Stored data:
---*---
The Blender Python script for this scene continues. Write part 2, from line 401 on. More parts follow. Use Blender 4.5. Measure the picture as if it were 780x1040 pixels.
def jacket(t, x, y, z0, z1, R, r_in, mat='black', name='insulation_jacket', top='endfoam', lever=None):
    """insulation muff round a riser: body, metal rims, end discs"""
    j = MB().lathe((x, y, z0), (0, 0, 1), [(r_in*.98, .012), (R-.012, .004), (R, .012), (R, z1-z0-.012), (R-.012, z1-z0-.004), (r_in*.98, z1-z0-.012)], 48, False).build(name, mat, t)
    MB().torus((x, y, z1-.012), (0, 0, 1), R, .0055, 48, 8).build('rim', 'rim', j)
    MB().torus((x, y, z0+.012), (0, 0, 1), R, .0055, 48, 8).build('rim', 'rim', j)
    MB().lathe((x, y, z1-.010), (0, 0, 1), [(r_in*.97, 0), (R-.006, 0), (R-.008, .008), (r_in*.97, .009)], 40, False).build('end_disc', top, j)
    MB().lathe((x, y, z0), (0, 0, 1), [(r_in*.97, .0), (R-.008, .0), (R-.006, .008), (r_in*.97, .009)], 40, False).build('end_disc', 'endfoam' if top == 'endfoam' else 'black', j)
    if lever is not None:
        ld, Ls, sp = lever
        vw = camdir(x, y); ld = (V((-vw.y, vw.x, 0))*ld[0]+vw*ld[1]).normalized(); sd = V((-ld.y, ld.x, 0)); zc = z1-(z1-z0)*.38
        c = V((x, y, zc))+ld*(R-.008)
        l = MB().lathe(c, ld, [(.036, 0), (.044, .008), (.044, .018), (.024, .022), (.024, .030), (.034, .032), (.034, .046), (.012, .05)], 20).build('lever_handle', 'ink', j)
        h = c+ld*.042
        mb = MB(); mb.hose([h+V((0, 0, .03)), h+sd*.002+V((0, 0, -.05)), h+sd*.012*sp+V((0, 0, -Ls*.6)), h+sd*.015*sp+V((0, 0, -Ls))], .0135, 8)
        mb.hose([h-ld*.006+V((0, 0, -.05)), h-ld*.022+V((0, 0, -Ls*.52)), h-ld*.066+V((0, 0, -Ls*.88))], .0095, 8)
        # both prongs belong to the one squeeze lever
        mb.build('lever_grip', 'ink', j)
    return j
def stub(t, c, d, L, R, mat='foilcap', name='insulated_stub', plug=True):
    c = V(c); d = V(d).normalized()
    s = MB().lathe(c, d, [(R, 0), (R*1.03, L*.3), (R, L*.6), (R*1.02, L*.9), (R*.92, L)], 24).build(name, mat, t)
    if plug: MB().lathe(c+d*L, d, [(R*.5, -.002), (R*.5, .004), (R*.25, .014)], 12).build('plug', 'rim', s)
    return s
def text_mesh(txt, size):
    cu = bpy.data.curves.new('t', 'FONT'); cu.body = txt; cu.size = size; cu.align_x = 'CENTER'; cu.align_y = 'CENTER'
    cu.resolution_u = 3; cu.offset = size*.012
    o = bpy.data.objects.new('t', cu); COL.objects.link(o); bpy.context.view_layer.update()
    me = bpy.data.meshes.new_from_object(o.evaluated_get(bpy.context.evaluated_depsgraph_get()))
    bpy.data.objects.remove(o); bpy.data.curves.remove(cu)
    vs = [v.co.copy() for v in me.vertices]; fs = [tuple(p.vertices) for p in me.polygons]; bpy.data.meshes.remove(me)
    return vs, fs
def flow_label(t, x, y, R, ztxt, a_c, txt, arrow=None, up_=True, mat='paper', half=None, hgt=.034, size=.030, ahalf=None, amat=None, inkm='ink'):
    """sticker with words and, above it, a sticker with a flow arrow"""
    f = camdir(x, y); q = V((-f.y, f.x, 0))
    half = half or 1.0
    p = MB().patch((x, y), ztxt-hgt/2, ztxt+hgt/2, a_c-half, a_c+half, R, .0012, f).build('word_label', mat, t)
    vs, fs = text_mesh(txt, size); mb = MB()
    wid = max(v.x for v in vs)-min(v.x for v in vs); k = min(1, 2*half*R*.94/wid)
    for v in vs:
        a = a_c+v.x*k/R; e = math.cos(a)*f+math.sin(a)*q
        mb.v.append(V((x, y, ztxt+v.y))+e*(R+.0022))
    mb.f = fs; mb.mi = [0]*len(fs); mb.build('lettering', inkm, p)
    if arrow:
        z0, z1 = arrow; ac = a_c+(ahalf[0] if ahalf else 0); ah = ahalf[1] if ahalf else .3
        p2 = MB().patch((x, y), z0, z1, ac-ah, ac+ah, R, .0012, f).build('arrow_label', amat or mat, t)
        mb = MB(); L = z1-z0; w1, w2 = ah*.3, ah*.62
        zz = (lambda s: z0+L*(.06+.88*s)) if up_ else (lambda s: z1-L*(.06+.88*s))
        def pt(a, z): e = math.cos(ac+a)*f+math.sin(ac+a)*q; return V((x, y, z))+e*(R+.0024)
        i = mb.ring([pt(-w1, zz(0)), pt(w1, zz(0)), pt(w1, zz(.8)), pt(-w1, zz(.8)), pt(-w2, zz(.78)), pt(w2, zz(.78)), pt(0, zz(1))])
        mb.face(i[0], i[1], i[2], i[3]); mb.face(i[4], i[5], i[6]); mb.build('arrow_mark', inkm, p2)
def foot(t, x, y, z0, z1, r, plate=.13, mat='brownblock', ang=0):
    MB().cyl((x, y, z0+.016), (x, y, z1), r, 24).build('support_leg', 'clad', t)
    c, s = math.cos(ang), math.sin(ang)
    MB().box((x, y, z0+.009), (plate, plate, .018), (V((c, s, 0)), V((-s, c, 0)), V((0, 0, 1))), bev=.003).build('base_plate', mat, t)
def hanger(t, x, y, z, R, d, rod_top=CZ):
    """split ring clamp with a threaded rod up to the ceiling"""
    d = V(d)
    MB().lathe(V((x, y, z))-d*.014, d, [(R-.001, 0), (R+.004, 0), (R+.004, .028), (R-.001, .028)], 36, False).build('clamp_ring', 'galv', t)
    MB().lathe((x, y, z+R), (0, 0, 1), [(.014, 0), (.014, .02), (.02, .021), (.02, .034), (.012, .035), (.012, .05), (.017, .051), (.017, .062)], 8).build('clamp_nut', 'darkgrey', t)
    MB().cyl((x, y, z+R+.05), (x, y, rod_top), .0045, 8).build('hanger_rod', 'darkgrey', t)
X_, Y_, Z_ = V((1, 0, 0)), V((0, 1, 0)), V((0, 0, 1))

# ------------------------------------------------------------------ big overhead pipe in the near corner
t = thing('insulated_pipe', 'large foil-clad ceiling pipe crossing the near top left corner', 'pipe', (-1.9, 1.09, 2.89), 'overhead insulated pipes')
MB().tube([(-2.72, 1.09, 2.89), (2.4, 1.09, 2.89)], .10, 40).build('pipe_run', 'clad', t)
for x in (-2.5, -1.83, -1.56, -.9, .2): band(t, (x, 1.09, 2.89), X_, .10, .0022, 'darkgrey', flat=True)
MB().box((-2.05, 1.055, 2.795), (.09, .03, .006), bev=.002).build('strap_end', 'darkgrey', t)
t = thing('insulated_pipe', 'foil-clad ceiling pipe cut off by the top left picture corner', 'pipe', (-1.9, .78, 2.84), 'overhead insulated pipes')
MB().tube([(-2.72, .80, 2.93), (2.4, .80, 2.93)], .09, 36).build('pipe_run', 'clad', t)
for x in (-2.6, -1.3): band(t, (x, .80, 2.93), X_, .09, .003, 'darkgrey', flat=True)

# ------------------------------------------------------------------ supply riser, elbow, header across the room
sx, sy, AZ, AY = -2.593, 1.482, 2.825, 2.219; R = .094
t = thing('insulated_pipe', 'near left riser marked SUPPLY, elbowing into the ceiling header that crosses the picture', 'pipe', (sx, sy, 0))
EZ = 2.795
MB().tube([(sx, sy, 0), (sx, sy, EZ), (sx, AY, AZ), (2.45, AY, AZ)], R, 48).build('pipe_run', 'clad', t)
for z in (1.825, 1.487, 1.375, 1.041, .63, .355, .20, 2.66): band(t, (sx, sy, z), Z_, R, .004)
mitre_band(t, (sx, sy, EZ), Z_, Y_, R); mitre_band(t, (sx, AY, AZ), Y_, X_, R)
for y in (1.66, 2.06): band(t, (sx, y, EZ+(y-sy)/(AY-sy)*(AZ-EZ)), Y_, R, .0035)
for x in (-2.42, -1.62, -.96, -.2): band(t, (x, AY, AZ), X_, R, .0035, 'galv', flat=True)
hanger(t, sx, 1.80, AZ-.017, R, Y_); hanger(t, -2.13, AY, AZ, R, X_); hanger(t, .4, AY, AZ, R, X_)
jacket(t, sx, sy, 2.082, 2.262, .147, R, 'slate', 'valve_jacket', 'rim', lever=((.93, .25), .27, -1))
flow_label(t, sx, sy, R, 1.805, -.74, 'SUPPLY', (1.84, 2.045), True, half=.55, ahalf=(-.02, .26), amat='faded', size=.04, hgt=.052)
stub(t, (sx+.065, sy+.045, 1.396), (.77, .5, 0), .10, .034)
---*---
Collect each line containing the string "picture".

The Blender Python script for this scene continues. Write part 2, from line 401 on. More parts follow. Use Blender 4.5. Measure the picture as if it were 780x1040 pixels.
t = thing('insulated_pipe', 'foil-clad ceiling pipe cut off by the top left picture corner', 'pipe', (-1.9, .78, 2.84), 'overhead insulated pipes')
t = thing('insulated_pipe', 'near left riser marked SUPPLY, elbowing into the ceiling header that crosses the picture', 'pipe', (sx, sy, 0))